Tamihere was released on life parole in 2010 after serving 20 years and having mounted several appeals.
Pearce last did the track from Tararu to Crosbies Clearing five years ago when he went up with an ex-local to show him where he found the jacket. But he's slowed down since, now choosing to focus on maintaining the two cemeteries and an urupa in his town.
While his searching has decelerated he said there are still other people out there looking, a whole new generation has cottoned on to the mystery.
Pearce's theory is that Paakkonen's body would be somewhere towards Waiwawa Stream or at the back of Table Mountain.

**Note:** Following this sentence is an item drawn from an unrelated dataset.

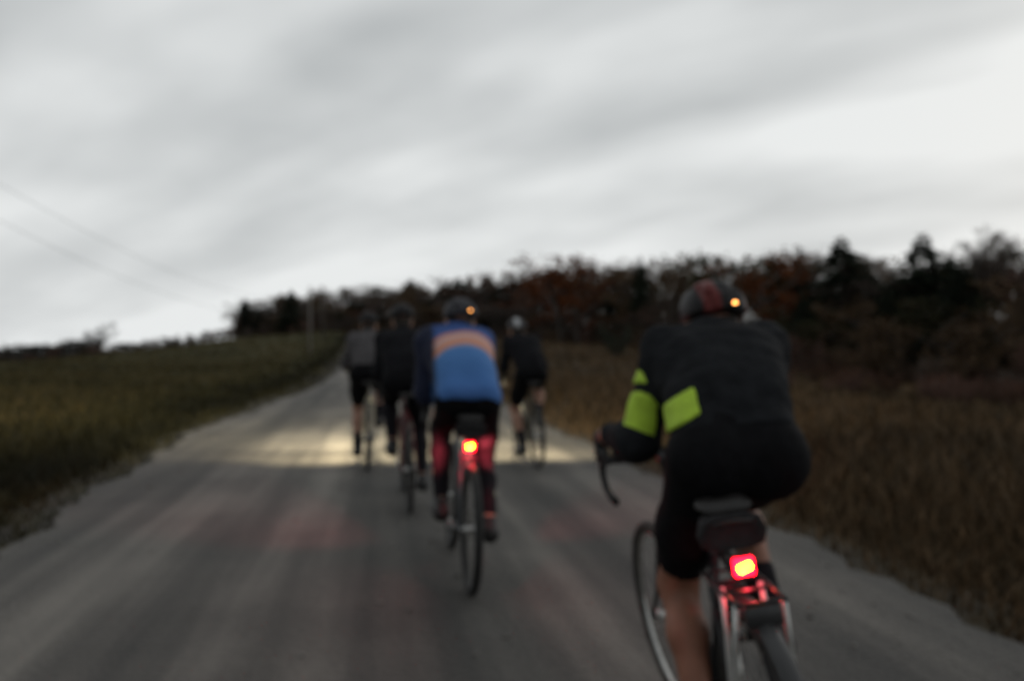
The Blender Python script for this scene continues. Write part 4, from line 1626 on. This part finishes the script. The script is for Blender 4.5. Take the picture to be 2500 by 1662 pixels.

Not many pig hunters go out there as it's too far to carry a pig back in.
"I really don't think she's going to be found," he said.
"You could search for 10 or more years and still not cover the area properly.
"In the back of my mind before I died I always hoped someone would find her."
Over the years Pearce and his wife have taken in backpackers at their home. He doesn't tell them what happened, but is keen to ensure they have a safe place to stay.
"We had a couple of girls who thought they were going to camp in a sports field. I said 'No, you don't camp there'.
"It doesn't do you any harm to be nice and try and help people. Rather than be a grumpy old man."
A jailhouse informant who claimed Tamihere confessed to murdering the couple is being sued for perjury.
The private prosecution is being brought by self-styled jailhouse "lawyer" Arthur Taylor, who claimed that the informant made direct admissions to him that he had lied at Tamihere's trial.
Doing recent interviews about the murder, including with North and South magazine, has stirred the events up for Pearce again. He's been thinking about it non-stop for a month, but that will die down he said.
"You have to realise in life there are some things you have no control over.
"Once you accept that and find you can look inside yourself as long as you're happy then to hell with the rest of the world."